Citing unnamed US officials, the Associated Press reported that Deputy Secretary of State Wendy Sherman told the Russians that the Biden administration had decided not to re-enter the treaty, which had allowed surveillance flights over military facilities in both countries before President Donald Trump withdrew from the pact.
Thursday’s decision means only one major arms control treaty between the nuclear powers – the New START treaty – will remain in place, Aljazeera reported.
Trump had done nothing to extend New START, which would have expired earlier this year, but after taking office, the Biden administration moved quickly to extend it for five years and opened a review into Trump’s Open Skies Treaty withdrawal.
The officials said that the review had been completed and that Sherman had informed Russian Deputy Foreign Minister Sergei Ryabkov of the US decision not to return to Open Skies on Thursday.
The officials were not authorized to discuss the matter publicly and spoke on condition of anonymity.

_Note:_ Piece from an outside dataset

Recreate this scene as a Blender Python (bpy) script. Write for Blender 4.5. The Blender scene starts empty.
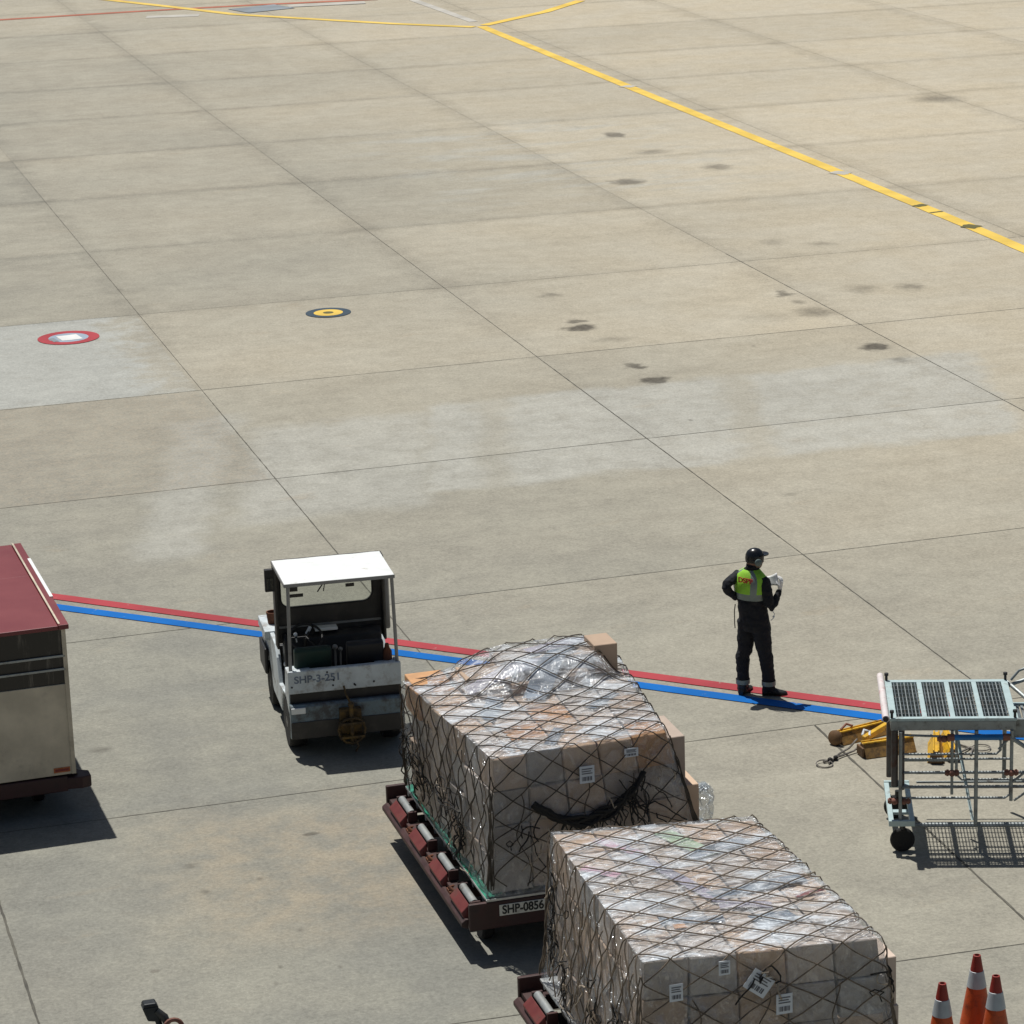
import bpy, bmesh, math, random
from math import radians as R, sin, cos, pi
from mathutils import Vector, Matrix, noise
random.seed(7)
S = bpy.context.scene
C = S.collection

# ------------------------------------------------------------------ camera
cam_d = bpy.data.cameras.new('camera')
cam = bpy.data.objects.new('camera', cam_d); C.objects.link(cam); S.camera = cam
P_, RO_, YA_ = R(16.1428304), R(-1.89981105), R(-15.50186934)
fw = Vector((-sin(YA_)*cos(P_), cos(YA_)*cos(P_), -sin(P_)))
r0 = Vector((cos(YA_), sin(YA_), 0)); u0 = r0.cross(fw)
rr_ = r0*cos(RO_)+u0*sin(RO_); uu_ = -r0*sin(RO_)+u0*cos(RO_)
m = Matrix((rr_, uu_, -fw)).transposed().to_4x4(); m.translation = (0, 0, 12)
cam.matrix_world = m
cam_d.sensor_width = 36; cam_d.lens = 107.097; cam_d.clip_start = .5; cam_d.clip_end = 3000

# ------------------------------------------------------------------ light
SUN = Vector((-.115, .36, 1)).normalized()
w = bpy.data.worlds.new('World'); S.world = w; w.use_nodes = True
nt = w.node_tree; nt.nodes.clear()
sky = nt.nodes.new('ShaderNodeTexSky'); sky.sky_type = 'NISHITA'; sky.sun_disc = False
sky.sun_elevation = math.asin(SUN.z); sky.sun_rotation = math.atan2(SUN.x, SUN.y) % (2*pi)
sky.air_density = 1.0; sky.dust_density = 1.5
bg = nt.nodes.new('ShaderNodeBackground'); bg.inputs[1].default_value = .05
wo = nt.nodes.new('ShaderNodeOutputWorld')
nt.links.new(sky.outputs[0], bg.inputs[0]); nt.links.new(bg.outputs[0], wo.inputs[0])
sl = bpy.data.lights.new('sun', 'SUN'); sl.energy = 5.0; sl.angle = R(.53); sl.color = (1, .97, .92)
so = bpy.data.objects.new('sun', sl); C.objects.link(so)
so.rotation_euler = SUN.to_track_quat('Z', 'Y').to_euler()
S.view_settings.view_transform = 'Standard'; S.view_settings.look = 'None'
S.view_settings.exposure = -0.2; S.view_settings.gamma = 1

# ------------------------------------------------------------------ shader helpers
class NB:
    def __init__(s, name):
        s.m = bpy.data.materials.new(name); s.m.use_nodes = True
        s.t = s.m.node_tree; s.p = s.t.nodes['Principled BSDF']; s.o = s.t.nodes['Material Output']
    def n(s, typ, **k):
        x = s.t.nodes.new(typ)
        for a, b in k.items(): setattr(x, a, b)
        return x
    def L(s, a, b): s.t.links.new(a, b)
    def put(s, sock, v):
        if isinstance(v, bpy.types.NodeSocket): s.L(v, sock)
        else: sock.default_value = v
    def math(s, op, a, b=0.0, c=None, clamp=False):
        x = s.n('ShaderNodeMath', operation=op, use_clamp=clamp)
        s.put(x.inputs[0], a); s.put(x.inputs[1], b)
        if c is not None: s.put(x.inputs[2], c)
        return x.outputs[0]
    def mix(s, f, a, b, typ='MIX'):
        x = s.n('ShaderNodeMix', data_type='RGBA', blend_type=typ)
        s.put(x.inputs[0], f); s.put(x.inputs[6], a if isinstance(a, bpy.types.NodeSocket) else (*a[:3], 1)); s.put(x.inputs[7], b if isinstance(b, bpy.types.NodeSocket) else (*b[:3], 1))
        return x.outputs[2]
    def noise(s, vec, sc, det=4, rough=.55, dist=0):
        x = s.n('ShaderNodeTexNoise'); x.inputs['Scale'].default_value = sc; x.inputs['Detail'].default_value = det
        x.inputs['Roughness'].default_value = rough; x.inputs['Distortion'].default_value = dist
        if vec is not None: s.L(vec, x.inputs['Vector'])
        return x.outputs[0]
    def ss(s, v, a, b, x0=0., x1=1.):
        x = s.n('ShaderNodeMapRange', interpolation_type='SMOOTHSTEP'); s.put(x.inputs[0], v)
        for i, q in zip((1, 2, 3, 4), (a, b, x0, x1)): x.inputs[i].default_value = q
        return x.outputs[0]
    def scale(s, vec, sc):
        x = s.n('ShaderNodeMapping'); s.L(vec, x.inputs[0]); x.inputs['Scale'].default_value = sc
        return x.outputs[0]
    def bump(s, h, st, d):
        x = s.n('ShaderNodeBump'); s.L(h, x.inputs['Height']); x.inputs['Strength'].default_value = st; x.inputs['Distance'].default_value = d
        s.L(x.outputs[0], s.p.inputs['Normal']); return x

def mat(name, col, rough=.5, metal=0., var=.12, nsc=6., dirt=0., dirtcol=(.10, .075, .05), bump=0., bsc=40., spec=.5, rand=0., dsc=3., coat=0.):
    b = NB(name); tc = b.n('ShaderNodeTexCoord').outputs['Object']
    n1 = b.noise(tc, nsc, 5)
    c = b.mix(b.ss(n1, .3, .7), [x*(1-var) for x in col], [min(1, x*(1+var)) for x in col])
    if rand:
        oi = b.n('ShaderNodeObjectInfo').outputs['Random']
        hs = b.n('ShaderNodeHueSaturation'); b.L(c, hs.inputs['Color'])
        b.L(b.ss(oi, 0, 1, 1-rand, 1+rand), hs.inputs['Value']); c = hs.outputs[0]
    rg = b.ss(n1, .2, .8, rough*.85, min(1, rough*1.15))
    if dirt:
        n2 = b.noise(tc, dsc, 8, .7)
        f = b.ss(n2, .62-dirt*.35, .78-dirt*.2)
        c = b.mix(b.math('MULTIPLY', f, .85), c, dirtcol); rg = b.math('MAXIMUM', rg, b.math('MULTIPLY', f, .85))
    b.L(c, b.p.inputs['Base Color']); b.L(rg, b.p.inputs['Roughness'])
    b.p.inputs['Metallic'].default_value = metal; b.p.inputs['Specular IOR Level'].default_value = spec
    if coat: b.p.inputs['Coat Weight'].default_value = coat
    if bump: b.bump(b.noise(tc, bsc, 5, .6), bump, .01)
    return b.m

M = {}
M['white'] = mat('white_paint', (.80, .82, .80), .45, var=.04, dirt=.12, dirtcol=(.45, .42, .36), dsc=5)
M['body'] = mat('tractor_paint', (.58, .64, .66), .4, var=.10, dirt=.42, dirtcol=(.22, .19, .16), bump=.1, dsc=5)
M['black'] = mat('black_trim', (.012, .012, .013), .5, var=.3, dirt=.3, dirtcol=(.05, .045, .04))
M['dashgrey'] = mat('dark_grey_panel', (.045, .041, .035), .6, var=.25, dirt=.3, dirtcol=(.09, .08, .065))
M['grey_steel'] = mat('grey_painted_post', (.30, .30, .29), .45, .2, dirt=.3)
M['rubber'] = mat('tyre_rubber', (.010, .010, .010), .8, var=.3, dirt=.12, dirtcol=(.09, .08, .065), bump=.4, bsc=60)
M['green_seat'] = mat('green_seat_vinyl', (.005, .026, .017), .6, var=.3)
M['seat'] = mat('black_seat_vinyl', (.012, .012, .014), .5, var=.3)
M['bumper'] = mat('dull_blue_bumper', (.18, .26, .30), .45, var=.2, dirt=.75, dirtcol=(.07, .055, .045), dsc=6)
M['hitch'] = mat('greasy_yellow_hitch', (.17, .10, .02), .65, .2, dirt=.9, dirtcol=(.04, .03, .02), dsc=9)
M['rust'] = mat('rusty_metal', (.16, .06, .03), .85, .2, var=.4, dirt=.4, dirtcol=(.05, .03, .02))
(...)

The move came before a meeting between President Joe Biden and Russian President Vladimir Putin on June 16 in Geneva, Switzerland. They will try to find common ground amid a sharp deterioration in ties that have sunk relations to their lowest point in decades.
The Open Skies Treaty was intended to build trust between Russia and the West by allowing the accord’s more than three dozen signatories to conduct reconnaissance flights over each other’s territories to collect information about military forces and activities.